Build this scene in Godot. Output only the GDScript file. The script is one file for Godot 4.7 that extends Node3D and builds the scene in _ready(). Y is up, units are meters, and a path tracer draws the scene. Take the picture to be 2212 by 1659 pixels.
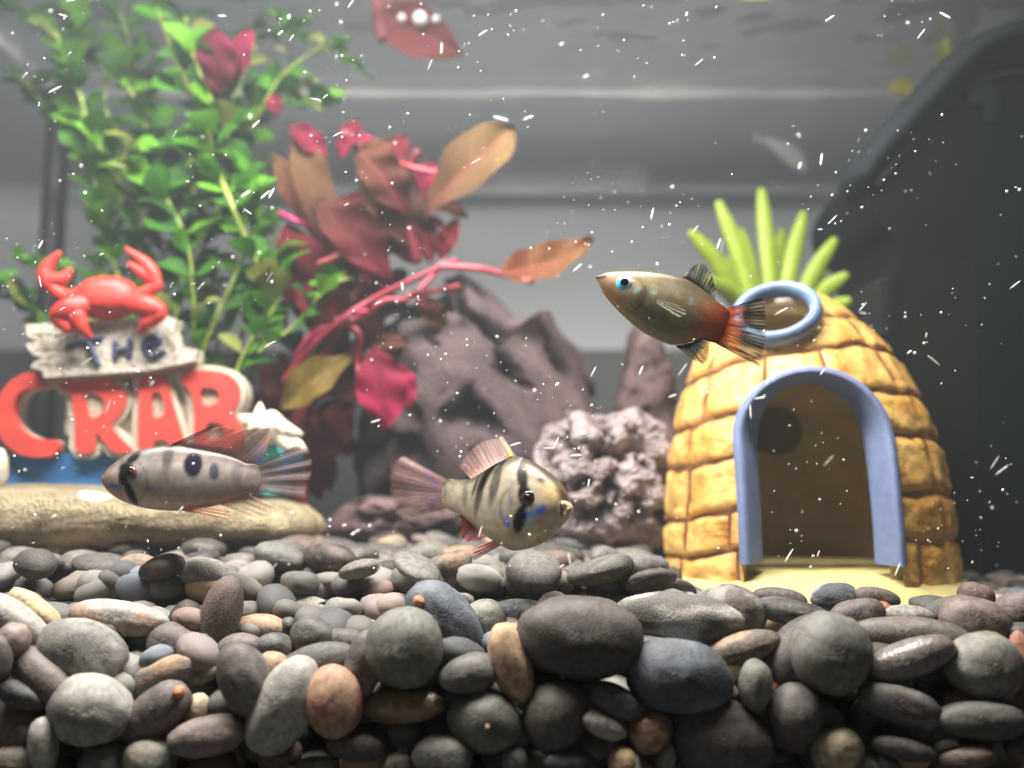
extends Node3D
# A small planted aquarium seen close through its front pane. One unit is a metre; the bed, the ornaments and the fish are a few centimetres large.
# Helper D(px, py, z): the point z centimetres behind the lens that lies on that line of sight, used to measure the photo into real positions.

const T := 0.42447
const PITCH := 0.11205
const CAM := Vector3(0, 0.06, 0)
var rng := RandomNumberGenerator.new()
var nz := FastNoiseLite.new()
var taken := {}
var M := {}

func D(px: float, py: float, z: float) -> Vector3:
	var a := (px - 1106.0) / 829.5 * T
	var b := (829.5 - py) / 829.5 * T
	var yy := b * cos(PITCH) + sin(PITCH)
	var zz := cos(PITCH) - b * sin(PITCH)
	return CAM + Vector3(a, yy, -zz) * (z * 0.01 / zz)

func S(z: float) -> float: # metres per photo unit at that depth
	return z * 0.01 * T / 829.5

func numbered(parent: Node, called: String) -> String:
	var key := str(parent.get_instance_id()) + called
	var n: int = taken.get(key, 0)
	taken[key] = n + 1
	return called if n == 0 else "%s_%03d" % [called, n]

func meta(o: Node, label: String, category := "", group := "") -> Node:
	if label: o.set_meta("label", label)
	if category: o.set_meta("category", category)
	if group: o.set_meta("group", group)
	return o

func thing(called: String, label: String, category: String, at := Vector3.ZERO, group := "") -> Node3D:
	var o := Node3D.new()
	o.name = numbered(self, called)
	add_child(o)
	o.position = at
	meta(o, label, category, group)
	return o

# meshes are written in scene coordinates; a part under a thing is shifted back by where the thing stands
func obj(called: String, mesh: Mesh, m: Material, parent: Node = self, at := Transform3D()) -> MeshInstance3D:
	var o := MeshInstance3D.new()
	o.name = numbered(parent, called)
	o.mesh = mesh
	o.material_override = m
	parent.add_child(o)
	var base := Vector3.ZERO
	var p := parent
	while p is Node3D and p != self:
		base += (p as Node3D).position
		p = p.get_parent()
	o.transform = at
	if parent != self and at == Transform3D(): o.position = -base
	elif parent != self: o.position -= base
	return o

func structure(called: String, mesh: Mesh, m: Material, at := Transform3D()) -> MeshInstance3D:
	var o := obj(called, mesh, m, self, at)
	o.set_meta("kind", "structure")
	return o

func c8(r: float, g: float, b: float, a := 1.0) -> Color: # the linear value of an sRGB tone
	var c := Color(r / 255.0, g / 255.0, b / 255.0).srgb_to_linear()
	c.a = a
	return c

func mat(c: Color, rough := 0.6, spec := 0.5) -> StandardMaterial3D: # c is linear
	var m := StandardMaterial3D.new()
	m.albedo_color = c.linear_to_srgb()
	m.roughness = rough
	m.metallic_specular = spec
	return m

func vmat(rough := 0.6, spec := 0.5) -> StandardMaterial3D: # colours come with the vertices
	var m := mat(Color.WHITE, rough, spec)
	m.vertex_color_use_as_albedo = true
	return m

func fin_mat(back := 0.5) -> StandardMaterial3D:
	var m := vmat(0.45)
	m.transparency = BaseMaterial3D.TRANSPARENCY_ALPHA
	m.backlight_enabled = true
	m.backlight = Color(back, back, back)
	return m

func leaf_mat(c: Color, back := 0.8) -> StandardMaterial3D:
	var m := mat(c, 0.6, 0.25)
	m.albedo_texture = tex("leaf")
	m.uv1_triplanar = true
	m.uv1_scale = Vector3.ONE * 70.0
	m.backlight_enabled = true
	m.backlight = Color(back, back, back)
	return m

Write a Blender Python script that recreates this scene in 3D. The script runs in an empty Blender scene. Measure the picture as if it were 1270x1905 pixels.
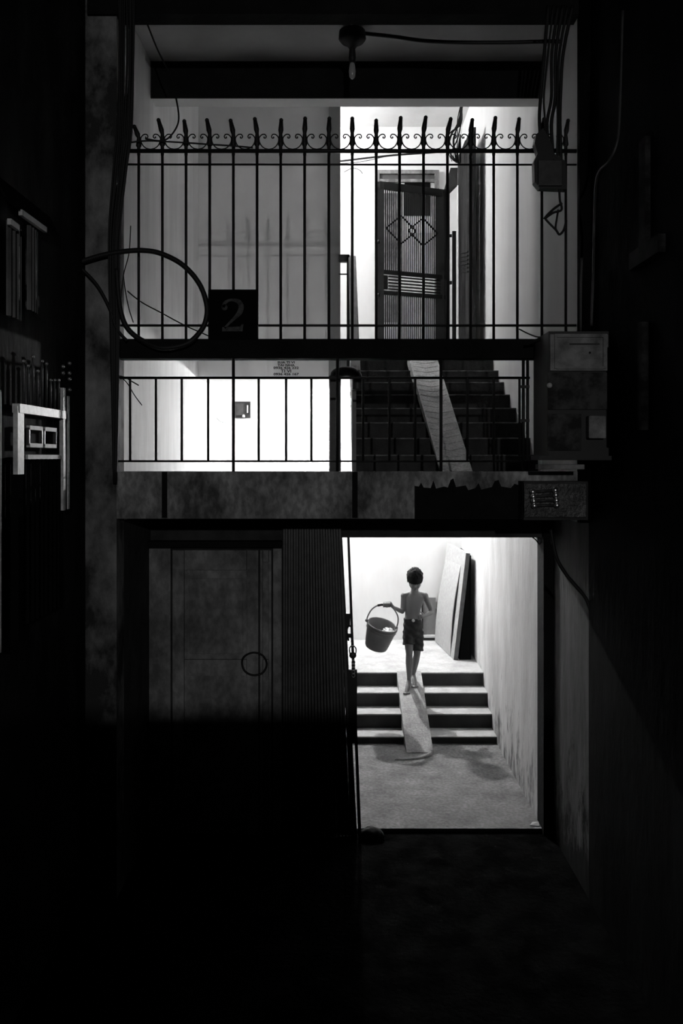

* * *

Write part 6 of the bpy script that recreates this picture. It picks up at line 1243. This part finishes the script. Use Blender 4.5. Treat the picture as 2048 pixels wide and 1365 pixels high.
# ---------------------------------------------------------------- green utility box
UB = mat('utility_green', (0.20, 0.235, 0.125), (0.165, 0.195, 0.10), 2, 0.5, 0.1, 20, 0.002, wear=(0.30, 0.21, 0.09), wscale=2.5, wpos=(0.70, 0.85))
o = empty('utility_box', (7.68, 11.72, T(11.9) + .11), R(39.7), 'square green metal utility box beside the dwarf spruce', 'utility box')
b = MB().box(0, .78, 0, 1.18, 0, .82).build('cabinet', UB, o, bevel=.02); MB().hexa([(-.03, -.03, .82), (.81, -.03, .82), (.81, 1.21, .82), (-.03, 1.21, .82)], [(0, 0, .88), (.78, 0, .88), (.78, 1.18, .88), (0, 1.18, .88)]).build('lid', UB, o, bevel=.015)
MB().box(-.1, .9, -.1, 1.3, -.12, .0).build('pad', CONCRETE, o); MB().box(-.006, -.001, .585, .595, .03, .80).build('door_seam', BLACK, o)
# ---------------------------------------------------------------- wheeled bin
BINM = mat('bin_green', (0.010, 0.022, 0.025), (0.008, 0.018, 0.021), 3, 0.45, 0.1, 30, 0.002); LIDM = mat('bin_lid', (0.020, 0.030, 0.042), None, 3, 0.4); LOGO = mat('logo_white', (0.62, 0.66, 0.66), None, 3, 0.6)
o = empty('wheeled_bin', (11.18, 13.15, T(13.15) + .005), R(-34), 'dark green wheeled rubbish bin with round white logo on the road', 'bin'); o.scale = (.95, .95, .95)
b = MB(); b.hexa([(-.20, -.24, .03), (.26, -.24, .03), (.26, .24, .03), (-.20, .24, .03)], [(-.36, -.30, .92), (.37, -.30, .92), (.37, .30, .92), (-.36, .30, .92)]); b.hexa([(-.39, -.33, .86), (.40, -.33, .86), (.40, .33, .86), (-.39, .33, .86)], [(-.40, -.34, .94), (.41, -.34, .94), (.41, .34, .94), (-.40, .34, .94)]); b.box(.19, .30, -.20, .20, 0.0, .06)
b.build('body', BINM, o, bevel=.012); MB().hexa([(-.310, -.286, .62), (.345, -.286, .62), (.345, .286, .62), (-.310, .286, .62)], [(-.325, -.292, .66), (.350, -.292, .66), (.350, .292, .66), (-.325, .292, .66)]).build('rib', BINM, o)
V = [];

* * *

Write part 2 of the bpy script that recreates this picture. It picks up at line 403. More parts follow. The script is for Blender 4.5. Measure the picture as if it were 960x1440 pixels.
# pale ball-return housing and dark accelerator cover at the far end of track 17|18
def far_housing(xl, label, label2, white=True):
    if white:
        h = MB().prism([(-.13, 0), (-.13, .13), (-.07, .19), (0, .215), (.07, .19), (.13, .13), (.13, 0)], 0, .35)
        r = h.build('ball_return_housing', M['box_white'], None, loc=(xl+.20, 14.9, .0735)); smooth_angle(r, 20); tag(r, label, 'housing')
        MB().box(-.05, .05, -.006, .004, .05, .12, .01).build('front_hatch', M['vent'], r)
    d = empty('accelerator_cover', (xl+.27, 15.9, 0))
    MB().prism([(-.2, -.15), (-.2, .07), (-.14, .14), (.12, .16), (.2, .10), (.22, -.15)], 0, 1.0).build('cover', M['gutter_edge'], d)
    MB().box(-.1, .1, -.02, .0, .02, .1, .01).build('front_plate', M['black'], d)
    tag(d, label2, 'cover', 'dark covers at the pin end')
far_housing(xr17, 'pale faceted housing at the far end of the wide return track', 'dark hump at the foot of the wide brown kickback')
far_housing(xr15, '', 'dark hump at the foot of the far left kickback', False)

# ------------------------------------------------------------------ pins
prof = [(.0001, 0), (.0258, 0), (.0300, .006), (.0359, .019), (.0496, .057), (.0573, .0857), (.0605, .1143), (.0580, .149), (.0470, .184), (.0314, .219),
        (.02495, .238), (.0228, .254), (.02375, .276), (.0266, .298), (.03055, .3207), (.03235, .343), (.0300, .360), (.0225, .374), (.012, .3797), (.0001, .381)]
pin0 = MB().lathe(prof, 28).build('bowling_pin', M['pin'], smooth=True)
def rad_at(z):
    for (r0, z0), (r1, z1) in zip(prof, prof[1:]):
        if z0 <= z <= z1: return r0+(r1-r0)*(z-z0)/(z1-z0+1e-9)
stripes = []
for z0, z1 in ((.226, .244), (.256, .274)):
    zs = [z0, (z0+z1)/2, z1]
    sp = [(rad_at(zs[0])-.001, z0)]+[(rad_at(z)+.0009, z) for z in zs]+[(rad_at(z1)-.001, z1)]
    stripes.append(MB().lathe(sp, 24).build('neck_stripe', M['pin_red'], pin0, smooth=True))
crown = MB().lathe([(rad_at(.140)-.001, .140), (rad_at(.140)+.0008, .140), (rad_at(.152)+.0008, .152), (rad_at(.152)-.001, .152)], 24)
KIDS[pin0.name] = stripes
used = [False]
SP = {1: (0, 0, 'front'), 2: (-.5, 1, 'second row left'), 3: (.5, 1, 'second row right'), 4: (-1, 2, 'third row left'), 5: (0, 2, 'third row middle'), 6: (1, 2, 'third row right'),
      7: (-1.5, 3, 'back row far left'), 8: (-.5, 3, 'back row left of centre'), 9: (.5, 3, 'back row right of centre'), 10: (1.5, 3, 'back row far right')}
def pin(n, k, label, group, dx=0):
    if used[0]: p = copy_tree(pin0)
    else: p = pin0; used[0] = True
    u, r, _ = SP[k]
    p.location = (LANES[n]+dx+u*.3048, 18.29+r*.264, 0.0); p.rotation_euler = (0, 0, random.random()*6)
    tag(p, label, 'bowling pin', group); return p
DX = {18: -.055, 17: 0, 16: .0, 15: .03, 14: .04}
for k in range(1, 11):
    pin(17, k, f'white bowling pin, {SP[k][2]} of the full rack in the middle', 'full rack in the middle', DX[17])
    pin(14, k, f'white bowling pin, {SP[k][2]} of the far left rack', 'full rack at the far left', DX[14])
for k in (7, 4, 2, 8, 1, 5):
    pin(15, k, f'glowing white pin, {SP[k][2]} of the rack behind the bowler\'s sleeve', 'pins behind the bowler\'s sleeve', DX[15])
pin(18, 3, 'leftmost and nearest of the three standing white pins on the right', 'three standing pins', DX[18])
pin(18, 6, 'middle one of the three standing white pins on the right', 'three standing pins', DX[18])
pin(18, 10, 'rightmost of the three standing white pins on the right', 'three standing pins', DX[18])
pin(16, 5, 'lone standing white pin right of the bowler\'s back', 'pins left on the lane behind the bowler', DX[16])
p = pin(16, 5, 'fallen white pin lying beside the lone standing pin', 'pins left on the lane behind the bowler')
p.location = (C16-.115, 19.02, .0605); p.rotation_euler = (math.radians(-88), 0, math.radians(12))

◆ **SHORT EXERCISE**
From the records above, give again exactly the lines running from the line with "Write part 2" to the line with "far_housing(xr15, '', 'dark", inclusive.

◆ **RESPONSE TO THIS EXERCISE**
Write part 2 of the bpy script that recreates this picture. It picks up at line 403. More parts follow. The script is for Blender 4.5. Measure the picture as if it were 960x1440 pixels.
# pale ball-return housing and dark accelerator cover at the far end of track 17|18
def far_housing(xl, label, label2, white=True):
    if white:
        h = MB().prism([(-.13, 0), (-.13, .13), (-.07, .19), (0, .215), (.07, .19), (.13, .13), (.13, 0)], 0, .35)
        r = h.build('ball_return_housing', M['box_white'], None, loc=(xl+.20, 14.9, .0735)); smooth_angle(r, 20); tag(r, label, 'housing')
        MB().box(-.05, .05, -.006, .004, .05, .12, .01).build('front_hatch', M['vent'], r)
    d = empty('accelerator_cover', (xl+.27, 15.9, 0))
    MB().prism([(-.2, -.15), (-.2, .07), (-.14, .14), (.12, .16), (.2, .10), (.22, -.15)], 0, 1.0).build('cover', M['gutter_edge'], d)
    MB().box(-.1, .1, -.02, .0, .02, .1, .01).build('front_plate', M['black'], d)
    tag(d, label2, 'cover', 'dark covers at the pin end')
far_housing(xr17, 'pale faceted housing at the far end of the wide return track', 'dark hump at the foot of the wide brown kickback')
far_housing(xr15, '', 'dark hump at the foot of the far left kickback', False)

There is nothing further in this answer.